Stephen King’s terrifying, classic #1 New York Times bestseller, “a landmark in American literature” (Chicago Sun-Times)—about seven adults who return to their hometown to confront a nightmare they had first stumbled on as teenagers…an evil without a name: It.

Welcome to Derry, Maine. It’s a small city, a place as hauntingly familiar as your own hometown. Only in Derry the haunting is real.

They were seven teenagers when they first stumbled upon the horror. Now they are grown-up men and women who have gone out into the big world to gain success and happiness. But the promise they made twenty-eight years ago calls them reunite in the same place where, as teenagers, they battled an evil creature that preyed on the city’s children. Now, children are being murdered again and their repressed memories of that terrifying summer return as they prepare to once again battle the monster lurking in Derry’s sewers.

Readers of Stephen King know that Derry, Maine, is a place with a deep, dark hold on the author.
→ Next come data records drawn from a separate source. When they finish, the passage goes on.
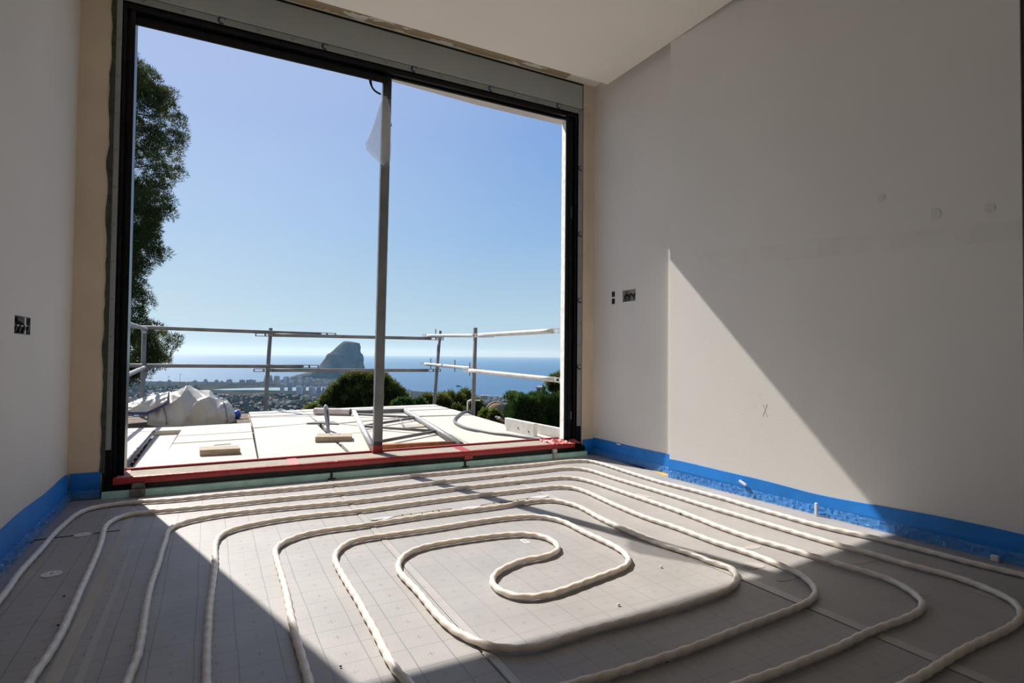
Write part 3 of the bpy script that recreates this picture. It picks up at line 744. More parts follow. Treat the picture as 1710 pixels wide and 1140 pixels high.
def small_mark(x, z, s, parent):
    b = MB()
    for cx, cz, r in ((0, 0, s*.55), (-s*.9, s*.5, s*.25), (s*.9, s*.5, s*.25)):
        for i in range(10):
            a0, a1 = 2*PI*i/10, 2*PI*(i+1)/10
            b.add([(x+cx+math.cos(a)*q, 3.3002, z+cz+math.sin(a)*q) for a, q in ((a0, r), (a1, r), (a1, r*.6), (a0, r*.6))], [(0, 1, 2, 3)])
    return b.build('printed_mark', MAT['ink2'], parent)
for i in range(16):
    x = -.33+.1735*i
    (crescent(x, 2.420, .0205, fh, -.2) if i % 3 == 2 else small_mark(x, 2.418, .013, fh))
for i in range(13):
    z = 2.17-.156*i
    if i % 3 == 1: crescent(2.286, z, .0195, fr_, .2)
    else: small_mark(2.285, z, .010, fr_)
for i in range(11): small_mark(-.422, 2.2-.18*i, .008, flj)
# ragged foam seam between left plaster and frame
n = 60; pl = []
for i in range(n+1):
    z = .11+2.3*i/n; pl.append((-.443-.004-.008*abs(mnoise.noise(Vector((i*.35, 1.7, 0))))*2, z))
vs = []; fs = []
for x, z in pl: vs += [(x, 3.2965, z), (-.432, 3.2985, z), (x, 3.33, z), (-.432, 3.33, z)]
for i in range(n): a = 4*i; fs += [(a, a+1, a+5, a+4), (a, a+4, a+6, a+2)]
MB().add(vs, fs).build('foam_seam', MAT['foam'], win)
wpart('handle_strip', mat('worn_white_mark', (.5, .5, .5), .5), lambda b: (b.box((2.236, 3.328, .245), (2.241, 3.333, .30)), b.box((2.228, 3.328, 1.66), (2.232, 3.333, 1.74))), .001)

# ------------------------------------------------------------------ sill protection: beige cover taped down with red tape
sc = thing('sill_cover', 'beige protective cover taped over the window sill with red tape', 'sill cover')
b = MB(); b.prism([(-.372, 3.264), (2.215, 3.264), (2.24, 3.50), (-.372, 3.475)], .080, .087); b.build('cover_sheet', MAT['cloth'], sc)
def wavy(y0, z0, zt, yb, x0, x1, amp):
    vs = []; fs = []; n = 90
    for i in range(n+1):
        x = x0+(x1-x0)*i/n; wv = amp*mnoise.noise(Vector((x*3.1, .3, 0)))+amp*.5*mnoise.noise(Vector((x*9, .3, 0)))
        vs += [(x, y0, z0+.002*math.sin(x*7)), (x, y0-.003, zt*.6+z0*.4), (x, y0, zt), (x, yb+wv, zt+.0015)]
    for i in range(n):
        for k in range(3): a = 4*i+k; fs.append((a, a+4, a+5, a+1))
    return vs, fs
b = MB(); b.smooth = True; b.add(*wavy(3.258, .060, .0885, 3.285, -.395, 2.225, .016)); b.build('red_tape', MAT['red'], sc)
b = MB(); b.prism([(-.38, 3.462), (2.24, 3.488), (2.24, 3.508), (-.38, 3.482)], .074, .098); b.build('red_tape', MAT['red'], sc)
for x, dx, m in ((.385, .05, 'pink'), (1.40, .055, 'red'), (.62, .02, 'pink')):
    b = MB(); b.prism([(x, 3.262), (x+dx, 3.262), (x+dx+.01, 3.47), (x+.01, 3.47)] if x != .62 else [(x, 3.262), (x+dx, 3.262), (x+dx, 3.30), (x, 3.30)], .0872, .0895); b.build('red_tape', MAT[m], sc)
b = MB(); b.prism([(-.385, 3.266), (-.33, 3.266), (-.345, 3.47), (-.385, 3.475)], .0872, .0905); b.build('red_tape', MAT['pink'], sc)
b = MB(); b.box((1.40, 3.252, .040), (1.455, 3.2575, .066)); b.build('red_tape', MAT['red'], sc)
# crumpled tape end at the right corner
b = MB()
def crum(u, v):
    x = 2.06+.20*u; y = 3.28+.20*v-.07*u
    z = .089+.020*abs(mnoise.noise(Vector((u*7, v*7, 1))))+.012*u*(1-abs(2*v-1))
    return (x, y, z)
b.grid(crum, 22, 14); b.build('crumpled_tape', mat('crumpled_red_tape', (.62, .16, .14), .35, var=.3, scale=30, bump=.3), sc)

# ------------------------------------------------------------------ steel post in the opening
PX, PY = .921, 3.46
post = thing('steel_post', 'galvanised square steel post standing in the middle of the window opening', 'post')
post.location = (PX, PY, 0); post.rotation_euler = (0, 0, math.radians(-6))
LEAN = Matrix.Shear('XY', 4, (.011, 0)) if False else None
b = MB(); zb, zt = .0875, 2.425; s = .026; lean = .026
def pz(f): return (lean*(f-.4), zb+(zt-zb)*f)
vs = []; fs = []; n = 24
for i in range(n+1):
    ox, z = pz(i/n)
    for x, y in ((-s, -s), (s, -s), (s, s), (-s, s)): vs.append((ox+x, y, z))
for i in range(n):
    for k in range(4): a = 4*i+k; c = 4*i+(k+1) % 4; fs.append((a, c, c+4, a+4))
fs += [(0, 3, 2, 1), (4*n, 4*n+1, 4*n+2, 4*n+3)]
b.add(vs, fs); b.build('shaft', MAT['galvd'], post, .002)
b = MB(); ox = pz(0)[0]; b.add([(ox+x*k, y*k, z) for z, k in ((zb, 1.18), (zb+.045, 1.06)) for x, y in ((-s, -s), (s, -s), (s, s), (-s, s))], [(0,1,5,4),(1,2,6,5),(2,3,7,6),(3,0,4,7)])
b.build('tape_wrap', MAT['red'], post)
# clear film wound round the shaft, glossy and crinkled
b = MB(); vs = []; fs = []; n = 150
for i in range(n+1):
    f = .03+.90*i/n; ox, z = pz(f)
    for k, (x, y) in enumerate(((-s, -s), (0, -s), (s, -s), (s, s), (-s, s), (-s, 0))):
        q = 1.07+.10*mnoise.noise(Vector((k*3.1, z*22, 0))); vs.append((ox+x*q, y*q, z))
for i in range(n):
    for k in range(6): a = 6*i+k; c = 6*i+(k+1) % 6; fs.append((a, c, c+6, a+6))
b.add(vs, fs); b.build('film_wrap', clear_film('post_film', (.80, .84, .84), .80, .12), post)
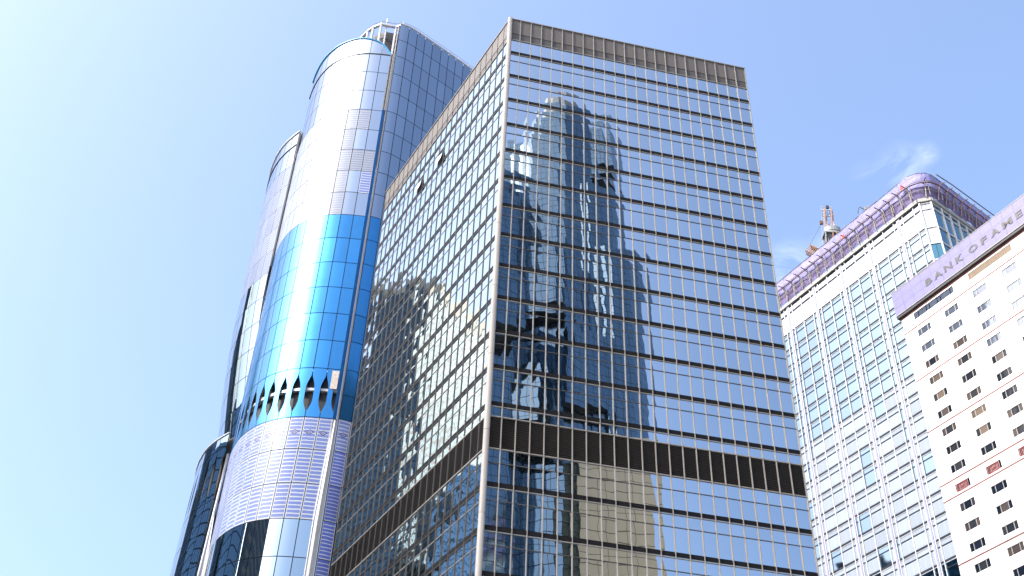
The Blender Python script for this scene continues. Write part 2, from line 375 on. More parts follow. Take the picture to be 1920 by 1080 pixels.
for F, W, n, m, side in ((fr, WR, NR, M_['a_glass_r'], 0), (fl, WL, NL, M_['a_glass_l'], 1)):
    for i in range(n):
        x0, x1 = i * W + .04, (i + 1) * W - .04
        panes.append((F, x0, x1, ZK(0) + .24, PB - .12, 0, m))
        for k in range(KMAX):
            zt = ZK(k) - .36; zb = ZK(k + 1) + .22; zm = zt - 1.15
            if k == 12: zb2 = LT; panes.append((F, x0, x1, LT + .08, zt, 0, m)); continue
            if k == 13:
                zt2 = LB - .1; panes.append((F, x0, x1, 51.35, zt2, 0, m)); panes.append((F, x0, x1, zb, 51.27, 0, m)); continue
            panes.append((F, x0, x1, zm + .035, zt, 0, m))
            if side == 1 and k == 0 and i in (NL - 12, NL - 16): continue
            panes.append((F, x0, x1, zb, zm - .035, 0, m))
make_panes(tower, panes)
# two hopper windows standing open on the side face
for i in (NL - 12, NL - 16):
    zb = ZK(1) + .22; zt = ZK(0) - .36 - 1.15
    b = MB(); q = [(0, 0), (.55, -.9)]
    b.hexa([(0, -.4, 0), (WL - .1, -.4, 0), (WL - .1, -.36, 0), (0, -.36, 0), (0, 0, zt - zb), (WL - .1, 0, zt - zb), (WL - .1, .04, zt - zb), (0, .04, zt - zb)], 0)
    b.box(.0, WL - .1, .08, .12, 0, zt - zb, 1)
    part(b, 'open_window', [M_['a_glass_l'], M_['a_core']], tower, loc=fl.P(i * WL + .05, 0, zb), rz=fl.a, label='window pane swung open under the parapet')
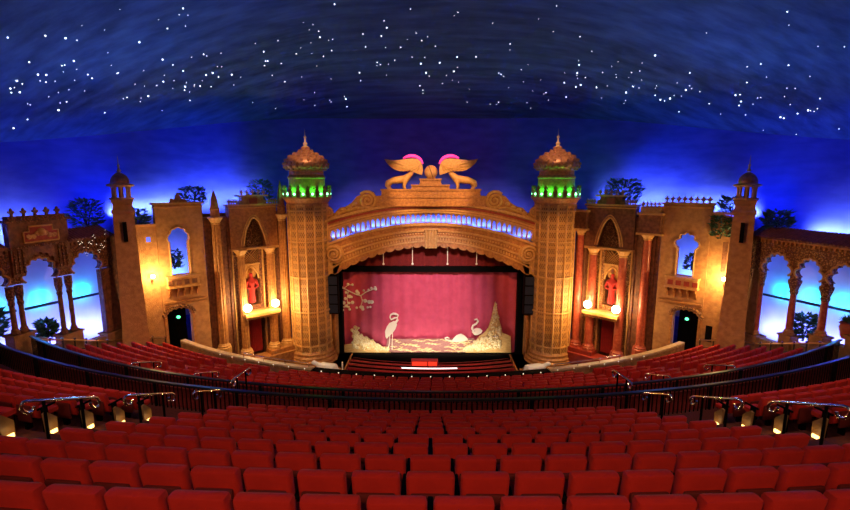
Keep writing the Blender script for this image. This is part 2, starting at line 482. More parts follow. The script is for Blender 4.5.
# sky: a cyclorama behind the walls that bends over into the ceiling
CYC = [(0, 39.0), (5, 38.7), (10, 37.4), (14.5, 34.8), (18.5, 31.0), (21.2, 27.0), (22.9, 22.0), (23.8, 16.0), (24.0, 8.0), (23.5, 0.0), (22.0, -6.5)]
CREASE = [5.4, 5.35, 5.2, 4.6, 3.6, 2.7, 1.9, 1.6, 1.5, 1.5, 1.5]
def catmull(P, n):
    out = []
    for i in range(len(P) - 1):
        p0 = P[max(i - 1, 0)]; p1 = P[i]; p2 = P[i + 1]; p3 = P[min(i + 2, len(P) - 1)]
        for k in range(n):
            t = k / n
            out.append(tuple(0.5 * (2 * b + (c - a) * t + (2 * a - 5 * b + 4 * c - d) * t * t + (3 * b - a - 3 * c + d) * t ** 3) for a, b, c, d in zip(p0, p1, p2, p3)))
    out.append(tuple(P[-1])); return out
half = catmull([(x, y, z) for (x, y), z in zip(CYC, CREASE)], 5)
full = [(-x, y, z) for x, y, z in reversed(half[1:])] + half
m = MB(); n = len(full)
vs = []
for x, y, z in full:
    for t in range(7):
        f = t / 6
        k = 1.0 + 0.012 * math.sin(f * math.pi)
        vs.append(V(x * k, y * k, -15 + (z + 15) * f))
m.add(vs, [(i * 7 + q, (i + 1) * 7 + q, (i + 1) * 7 + q + 1, i * 7 + q + 1) for i in range(n - 1) for q in range(6)])
o = structure(m.build('wall_back', cyc, smooth=40))
m = MB(); vs = []
NC = 14
for x, y, z in full:
    for q in range(NC + 1):
        f = q / NC
        s = 1 - f
        zz = z + (11.5 - z) * math.sin(f * math.pi / 2) ** 1.0
        zz = z + 0.10 * min(1, f * 20) + (11.5 - z) * (1 - (1 - f) ** 1.55)
        vs.append(V(x * s * (1.0), 8 + (y - 8) * s, zz))
m.add(vs, [(i * (NC + 1) + q, (i + 1) * (NC + 1) + q, (i + 1) * (NC + 1) + q + 1, i * (NC + 1) + q + 1) for i in range(n - 1) for q in range(NC)])
m.add([V(-22, -6.5, 1.5), V(22, -6.5, 1.5), V(0, 8, 11.5)], [(0, 1, 2)])
ceiling = structure(m.build('ceiling', ceilm, smooth=60))
CEIL = BVHTree.FromPolygons([v for v in m.v], m.f)
m = MB(); m.box(Flat(-6.3), -22, 22, -15, 3, -0.1, 0.1)
structure(m.build('wall_rear', brown))

# ================================================================== SIDE WALLS
def opening_wall(mb, fr, u0, u1, z0, z1, arch, n0, n1):
    poly = [(u0, z1), (u0, z0)] + arch + [(u1, z0), (u1, z1)]
    return mb.prism(fr, poly, n0, n1)
def shrub(name, label, c, h, spread, seed, group=None, dens=420, lean=(0, 0)):
    rnd = random.Random(seed)
    t = thing(name, label, 'plant', c, group)
    st = MB(); fo = MB()
    for k in range(5):
        a = rnd.random() * 6.28; e = V(c[0] + math.cos(a) * spread * .5 + lean[0], c[1] + math.sin(a) * spread * .5 + lean[1], c[2] + h * (.6 + .3 * rnd.random()))
        st.tube([c, (V(*c) + e) / 2 + V(0, 0, h * .1), e], [.035, .025, .012], 5)
    for k in range(dens):
        a = rnd.random() * 6.28; r = spread * math.sqrt(rnd.random()); f = rnd.random()
        zz = c[2] + h * (0.08 + 0.92 * f); r *= (1.0 - 0.7 * abs(f - .5))
        p = V(c[0] + r * math.cos(a) + lean[0] * f, c[1] + r * math.sin(a) + lean[1] * f, zz)
        d = V(math.cos(a), math.sin(a), rnd.uniform(-.3, .8)).normalized(); sd = d.cross(V(rnd.uniform(-.5, .5), rnd.uniform(-.5, .5), 1)).normalized()
        L = 0.30 * (0.6 + .8 * rnd.random()); w_ = L * .24
        nrm = d.cross(sd) * L * .12
        fo.add([p, p + d * L * .5 + sd * w_ + nrm, p + d * L, p + d * L * .5 - sd * w_ + nrm], [(0, 1, 2), (0, 2, 3)])
    st.build('stem', twig, t); fo.build('foliage', leaf, t)
    return t
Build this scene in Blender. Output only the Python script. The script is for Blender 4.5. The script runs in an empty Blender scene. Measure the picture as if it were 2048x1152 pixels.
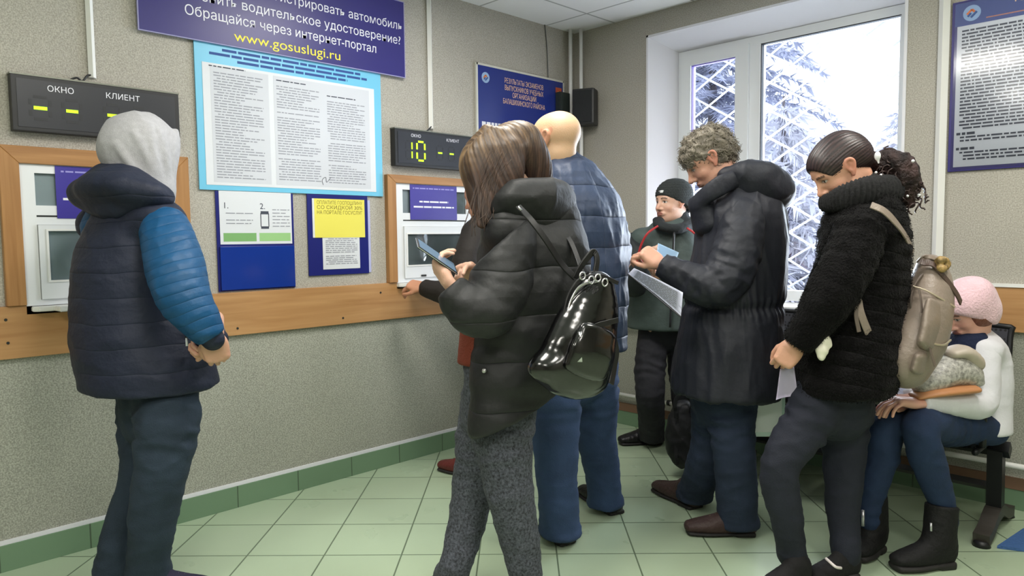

It reappears in many of his books, including Bag of Bones, Hearts in Atlantis, and 11/22/63. But it all starts with It.

First Chapter, First Paragraph

“They begin!  The perfections are sharpened  The flower spreads its colored petals  wide in the sun  But the tongue of the bee  misses them  They sink back into the loam  crying out  —you may call it a cry  that creeps over them, a shiver  as they wilt and disappear.…”  —William Carlos Williams, Paterson   

“Born down in a dead man’s town.”  —Bruce Springsteen 

The terror, which would not end for another twenty-eight years—if it ever did end—  began, so far as I know or can tell, with a boat made from a sheet of newspaper  floating down a gutter swollen with rain.  The boat bobbed, listed, righted itself again, dived bravely through treacherous  whirlpools, and continued on its way down Witcham Street toward the traffic light  which marked the intersection of Witcham and Jackson. The three vertical lenses  on all sides of the traffic light were dark this afternoon in the fall of 1957, and the  houses were all dark, too. There had been steady rain for a week now, and two days  ago the winds had come as well. Most sections of Derry had lost their power then,  and it was not back on yet.  A small boy in a yellow slicker and red galoshes ran cheerfully along beside the  newspaper boat. The rain had not stopped, but it was finally slackening. It tapped  on the yellow hood of the boy’s slicker, sounding to his ears like rain on a shed  roof… a comfortable, almost cozy sound. The boy in the yellow slicker was George  Denbrough. He was six. His brother, William, known to most of the kids at Derry  Elementary School (and even to the teachers, who would never have used the nick-  name to his face) as Stuttering Bill, was at home, hacking out the last of a nasty  case of influenza. In that autumn of 1957, eight months before the real horrors  began and twenty-eight years before the final showdown, Stuttering Bill was ten  years old.  Bill had made the boat beside which George now ran. He had made it sitting up  in bed, his back propped against a pile of pillows, while their mother played Für  Elise on the piano in the parlor and rain swept restlessly against his bedroom window.